Até agora, nunca trouxe problemas de maior aos trabalhadores do setor. Mas, desde maio, 30 armadores já foram sancionados neste sentido.
"Soubemos que a presunção dos inspetores que vieram para o terreno é de que estamos a ganhar por fora na venda do peixe, que em vez de estarmos a vender a seis euros, como está estipulado nos nossos contratos, estamos a vender a oito ou a nove euros ao comprador do cabaz", explica Carlos Cruz. "Daquelas irregularidades que eles dizem ter detetado, já temos aqui multas de 200 e tal mil euros, sem qualquer prova de que elas existam" por parte da AT, remata.
Nos passados dias 14 de outubro e 5 de novembro, a Apropesca esteve presente em reuniões com a Autoridade Tributária, a Direção Geral do Registos e do Notariado (DGRN), a Docapesca e outras associações piscatórias, como a Vianapesca.

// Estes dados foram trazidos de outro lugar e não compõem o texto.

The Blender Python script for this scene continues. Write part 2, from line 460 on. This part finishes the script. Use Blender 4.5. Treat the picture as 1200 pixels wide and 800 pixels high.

Têm sido "reuniões pacíficas" garante o presidente da Apropesca, nas quais a AT "pediu mais tempo para estudar os casos".
"Mas os armadores estão assustados, não têm dinheiro para garantir a multa, porque nem a trabalhar uma vida inteira conseguem este dinheiro. Com estas condições ninguém quer ir para o mar", frisa. Carlos Cruz tem a certeza de que ganhariam em tribunal, "mas esta gente não pode estar a gastar dinheiro em advogados".
O economista Rui Rodrigues diz que a entidade financeira escolheu "extrapolar meia dúzia de casos" e culpabilizar todo o setor. "Tenho isso em relatórios: arguímos que aquela pessoa sempre fez tudo dentro da lei, mas eles dizem que estão convictos que não. Por um ter feito, acreditam que todos fazem, sem apresentar provas. Aplicam multas com base em cálculos, através de uma média do mercado do leilão."
O DN tentou contactar a Autoridade Tributária e Aduaneira, mas sem sucesso.